As a part of the three month program, resident artists are not only given living and studio space but also receive access to workshops, exhibition opportunities, and studio visits with international curators. Though there is no set expectation that artists must create new work while in Berlin, Blue Star typically showcases its residents’ work after their return.

The work in “Fünf” (meaning “fifth” in German) was created by 2017-2018 residents Amada Miller, Andrei Renteria, Ethel Shipton, and Jared Theis.

Blue Star curator and exhibitions manager Jacqueline McGilvray, who curated this show, explained that, though they don’t always do group shows for returning residents, they have known for a few years that they’d like to do one in honor of the fifth anniversary. In part, McGilvray said, to celebrate the artists’ work and in part to help spread the word to other local artists about the existence of the residency program.

In “Fünf,” the decidedly divergent practices of these four artists come together to form a compelling and multifaceted whole.

Each artist has been given a space within the museum that’s semi-divided from the rest, yet walking through there’s still a feeling of continuity, at least in the sense of overlapping themes.

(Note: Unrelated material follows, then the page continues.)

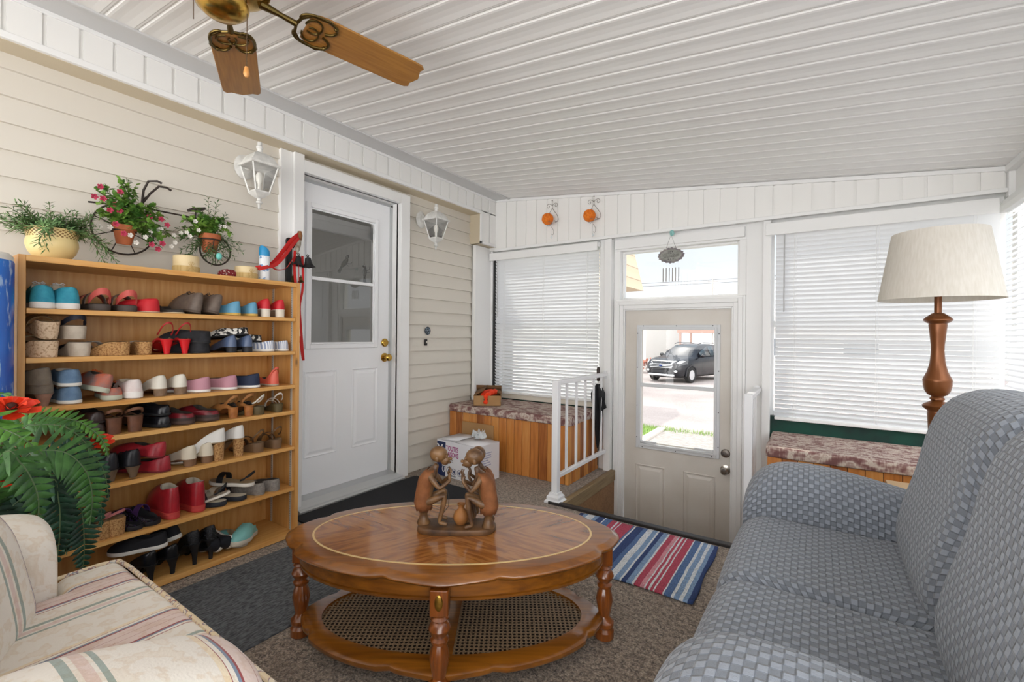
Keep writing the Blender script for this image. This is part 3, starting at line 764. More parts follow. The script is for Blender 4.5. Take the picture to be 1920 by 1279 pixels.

Miller’s work in the exhibit, titled “Hollow Moon Rings Like a Bell,” makes use of 55 carefully arrayed handbells with iron meteorite fragments inside, as well as graphite on canvas and small aluminum, glass, and bronze meteorite-like casts, to create the feeling of a lunar landscape. In her work, she ponders the curious claim by NASA scientists that when meteorites hit the moon it rings like a bell — even though there is no sound in the vacuum of space. 

Amada Miller, Hollow Moon Rings Like A Bell, 2019

Courtesy / Blue Star Contemporary

Amada Miller, Hollow Moon Rings Like A Bell, 2019

Renteria’s body of work in this exhibit is entitled “A Quien Corresponda/To Whom It May Concern.” Notable in formal innovation and heavy with potent (and maybe political) pathos, Renteria’s work here, referencing the worldwide migrant crisis and the war on drugs, draws attention to the transformative and often destructive effect that violent situations can have on language and belief. He accomplishes this in part by playing with the fluctuating lines that make up his funereal graphite on vellum drawings. 

Shipton’s contribution is a rather whimsical stop motion video installation, called “TIME,” that documents the creation of a cityscape mural she made on her wall while in residence. She began the mural on a lark, using leftover tape and other implements left behind by previous residents. This led her to contemplating layers of time in the video and in the large mural that she constructed at Blue Star in the same vein. It’s a one-minute video that represents a month of work, but it’s also a conversation of sorts between Shipton and past residents.

Theis’ part of the exhibit is actually a few clusters of works that form an arresting whole. Working with fabric, wire, paint, fake flowers, ceramics, and metal, as well as video and audio, the artist’s ambitious presentation focuses on a personal mythology that he has spent years developing. The results are as fantastical as they are thought provoking, as disconcerting as they are pleasant, and as colorful as they are dramatic.

“I spent hours of each day just walking and noticing,” Shipton said of her time in Berlin. “This got me thinking about time and the speed with which we move through our lives.”

For her, the residency proved to be an outgoing experience, one in which the location itself and its own character ended up informing and shaping her work.

Renteria, on the other hand — who went to Berlin in winter while Shipton went in summer — said that the residency, and a few false starts in terms of the work he wanted to do, led him to a comparatively introspective experience.

“I got to this point where I was really reevaluating my research methods and even my technical approach to the work I wanted to do,” said Renteria. He also mentioned being inspired to reconsider his own form and execution by the work of artists, including Robert Rauschenberg, Andy Warhol, and Cy Twombly, that he encountered in Berlin museums.

Ultimately, McGilvray said that she is impressed by and eager to share the work in this exhibit, which, created in Berlin and since, she believes finds each artist pushing themselves to new heights.